Can you transcribe every line exactly and leave the pictures behind?
>>>>
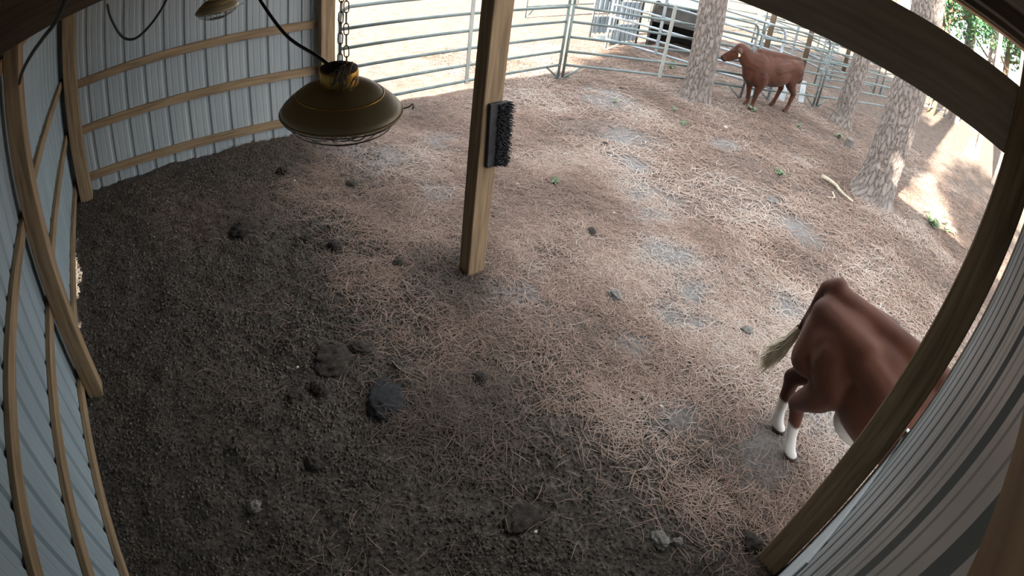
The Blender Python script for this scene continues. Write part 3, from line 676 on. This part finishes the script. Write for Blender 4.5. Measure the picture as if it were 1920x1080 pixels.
# ------------------------------------------------------------------ cattle
def capsule(bm, p0, r0, p1, r1, n=12):
    p0 = Vector(p0); p1 = Vector(p1); vs_ = []
    for p, r in ((p0, r0), (p1, r1)):
        for i in range(7):
            ph = PI*i/6
            for k in range(n if 0 < i < 6 else 1):
                a = 2*PI*k/n; vs_.append(bm.verts.new(p+Vector((math.sin(ph)*math.cos(a), math.sin(ph)*math.sin(a), math.cos(ph)))*r))
    bmesh.ops.convex_hull(bm, input=vs_, use_existing_faces=False)
    for v in [v for v in vs_ if v.is_valid and not v.link_faces]: bm.verts.remove(v)
def ellipsoid(bm, c, r, rot=None):
    M = Matrix.Translation(c) @ (rot or Matrix.Identity(4)) @ Matrix.Diagonal((r[0], r[1], r[2], 1))
    bmesh.ops.create_icosphere(bm, subdivisions=3, radius=1, matrix=M)
def cow_body(H, hind, front, head, voxel, smooth, neck_dz=0.0, tail=None, udder=False):
    """hind/front: list of 2 joint chains [(x,y,z,r)...]; head: dict; all in units of withers height"""
    bm = bmesh.new()
    ellipsoid(bm, (.24, 0, .655), (.30, .205, .295)); ellipsoid(bm, (-.02, 0, .655), (.40, .245, .265)); ellipsoid(bm, (-.20, 0, .77), (.36, .185, .155)); ellipsoid(bm, (-.38, 0, .70), (.26, .215, .235))
    ellipsoid(bm, (.34, .10, .66), (.15, .11, .25)); ellipsoid(bm, (.34, -.10, .66), (.15, .11, .25))
    capsule(bm, (-.56, 0, .905), .050, (-.20, 0, .915), .060); capsule(bm, (-.20, 0, .915), .06, (.34, 0, .925), .070)
    if udder: ellipsoid(bm, (-.15, 0, .40), (.13, .075, .09))
    ellipsoid(bm, (-.42, 0, .76), (.20, .175, .17))
    for s in (-1, 1):
        capsule(bm, (-.28, s*.128, .835), .080, (-.55, s*.070, .830), .075)
        capsule(bm, (-.28, s*.125, .80), .09, (.05, s*.14, .72), .12)
        capsule(bm, (-.56, s*.08, .85), .05, (-.50, s*.11, .62), .10)
        capsule(bm, (.36, s*.05, .875), .07, (.36, s*.12, .66), .10)
    for ch_ in hind+front:
        for a, b in zip(ch_[:-1], ch_[1:]): capsule(bm, a[:3], a[3], b[:3], b[3], 10)
    P_ = head['poll']; Mz = head['muzzle']
    capsule(bm, (.36, 0, .74), .20, (.52, 0, .78), .15); capsule(bm, (.52, 0, .78), .15, tuple(P_), .085); capsule(bm, (.44, 0, .54), .11, (.50, 0, .74), .12)
    P_ = Vector(P_); Mz = Vector(Mz); d = (Mz-P_); side = Vector(head.get('side', (0, 1, 0)))
    up = d.normalized().cross(side).normalized()
    if up.z < 0: up = -up
    capsule(bm, P_, .088, P_+d*.42-up*.01, .074); capsule(bm, P_+d*.42-up*.01, .070, Mz, .050); capsule(bm, P_-up*.055+d*.12, .075, Mz-up*.045-d*.14, .040)
    for s in (-1, 1):
        capsule(bm, P_+d*.15+side*s*.045-up*.03, .055, P_+d*.45+side*s*.035-up*.04, .048, 8)
        capsule(bm, Mz+side*s*.028, .044, Mz+side*s*.026-up*.03, .038, 8)
    for s in (-1, 1):
        e = P_+side*s*.065+d*.02; capsule(bm, e, .026, e+side*s*.07-up*.012, .042, 8); capsule(bm, e+side*s*.07-up*.012, .042, e+side*s*.150-up*.035-d.normalized()*.01, .016, 8)
        ey = P_+d*.36+side*s*.062+up*.028; capsule(bm, ey, .020, ey+side*s*.003, .020, 8)
    if tail:
        for a, b in zip(tail[:-1], tail[1:]): capsule(bm, a[:3], a[3], b[:3], b[3], 8)
    bmesh.ops.scale(bm, vec=(H, H, H), verts=bm.verts)
    me = bpy.data.meshes.new('tmp'); bm.to_mesh(me); bm.free()
    o = bpy.data.objects.new('tmp', me); col.objects.link(o)
    r = o.modifiers.new('r', 'REMESH'); r.mode = 'VOXEL'; r.voxel_size = voxel; r.use_smooth_shade = True
    s = o.modifiers.new('s', 'SMOOTH'); s.factor = .5; s.iterations = smooth
    dg = bpy.context.evaluated_depsgraph_get(); me2 = bpy.data.meshes.new_from_object(o.evaluated_get(dg))
    bpy.data.objects.remove(o); me2.name = 'body'
    return me2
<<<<
* Output for this exercise
The Blender Python script for this scene continues. Write part 3, from line 676 on. This part finishes the script. Write for Blender 4.5. Measure the picture as if it were 1920x1080 pixels.
# ------------------------------------------------------------------ cattle
def capsule(bm, p0, r0, p1, r1, n=12):
    p0 = Vector(p0); p1 = Vector(p1); vs_ = []
    for p, r in ((p0, r0), (p1, r1)):
        for i in range(7):
            ph = PI*i/6
            for k in range(n if 0 < i < 6 else 1):
                a = 2*PI*k/n; vs_.append(bm.verts.new(p+Vector((math.sin(ph)*math.cos(a), math.sin(ph)*math.sin(a), math.cos(ph)))*r))
    bmesh.ops.convex_hull(bm, input=vs_, use_existing_faces=False)
    for v in [v for v in vs_ if v.is_valid and not v.link_faces]: bm.verts.remove(v)
def ellipsoid(bm, c, r, rot=None):
    M = Matrix.Translation(c) @ (rot or Matrix.Identity(4)) @ Matrix.Diagonal((r[0], r[1], r[2], 1))
    bmesh.ops.create_icosphere(bm, subdivisions=3, radius=1, matrix=M)
def cow_body(H, hind, front, head, voxel, smooth, neck_dz=0.0, tail=None, udder=False):
    """hind/front: list of 2 joint chains [(x,y,z,r)...]; head: dict; all in units of withers height"""
    bm = bmesh.new()
    ellipsoid(bm, (.24, 0, .655), (.30, .205, .295)); ellipsoid(bm, (-.02, 0, .655), (.40, .245, .265)); ellipsoid(bm, (-.20, 0, .77), (.36, .185, .155)); ellipsoid(bm, (-.38, 0, .70), (.26, .215, .235))
    ellipsoid(bm, (.34, .10, .66), (.15, .11, .25)); ellipsoid(bm, (.34, -.10, .66), (.15, .11, .25))
    capsule(bm, (-.56, 0, .905), .050, (-.20, 0, .915), .060); capsule(bm, (-.20, 0, .915), .06, (.34, 0, .925), .070)
    if udder: ellipsoid(bm, (-.15, 0, .40), (.13, .075, .09))
    ellipsoid(bm, (-.42, 0, .76), (.20, .175, .17))
    for s in (-1, 1):
        capsule(bm, (-.28, s*.128, .835), .080, (-.55, s*.070, .830), .075)
        capsule(bm, (-.28, s*.125, .80), .09, (.05, s*.14, .72), .12)
        capsule(bm, (-.56, s*.08, .85), .05, (-.50, s*.11, .62), .10)
        capsule(bm, (.36, s*.05, .875), .07, (.36, s*.12, .66), .10)
    for ch_ in hind+front:
        for a, b in zip(ch_[:-1], ch_[1:]): capsule(bm, a[:3], a[3], b[:3], b[3], 10)
    P_ = head['poll']; Mz = head['muzzle']
    capsule(bm, (.36, 0, .74), .20, (.52, 0, .78), .15); capsule(bm, (.52, 0, .78), .15, tuple(P_), .085); capsule(bm, (.44, 0, .54), .11, (.50, 0, .74), .12)
    P_ = Vector(P_); Mz = Vector(Mz); d = (Mz-P_); side = Vector(head.get('side', (0, 1, 0)))
    up = d.normalized().cross(side).normalized()
    if up.z < 0: up = -up
    capsule(bm, P_, .088, P_+d*.42-up*.01, .074); capsule(bm, P_+d*.42-up*.01, .070, Mz, .050); capsule(bm, P_-up*.055+d*.12, .075, Mz-up*.045-d*.14, .040)
    for s in (-1, 1):
        capsule(bm, P_+d*.15+side*s*.045-up*.03, .055, P_+d*.45+side*s*.035-up*.04, .048, 8)
        capsule(bm, Mz+side*s*.028, .044, Mz+side*s*.026-up*.03, .038, 8)
    for s in (-1, 1):
        e = P_+side*s*.065+d*.02; capsule(bm, e, .026, e+side*s*.07-up*.012, .042, 8); capsule(bm, e+side*s*.07-up*.012, .042, e+side*s*.150-up*.035-d.normalized()*.01, .016, 8)
        ey = P_+d*.36+side*s*.062+up*.028; capsule(bm, ey, .020, ey+side*s*.003, .020, 8)
    if tail:
        for a, b in zip(tail[:-1], tail[1:]): capsule(bm, a[:3], a[3], b[:3], b[3], 8)
    bmesh.ops.scale(bm, vec=(H, H, H), verts=bm.verts)
    me = bpy.data.meshes.new('tmp'); bm.to_mesh(me); bm.free()
    o = bpy.data.objects.new('tmp', me); col.objects.link(o)
    r = o.modifiers.new('r', 'REMESH'); r.mode = 'VOXEL'; r.voxel_size = voxel; r.use_smooth_shade = True
    s = o.modifiers.new('s', 'SMOOTH'); s.factor = .5; s.iterations = smooth
    dg = bpy.context.evaluated_depsgraph_get(); me2 = bpy.data.meshes.new_from_object(o.evaluated_get(dg))
    bpy.data.objects.remove(o); me2.name = 'body'
    return me2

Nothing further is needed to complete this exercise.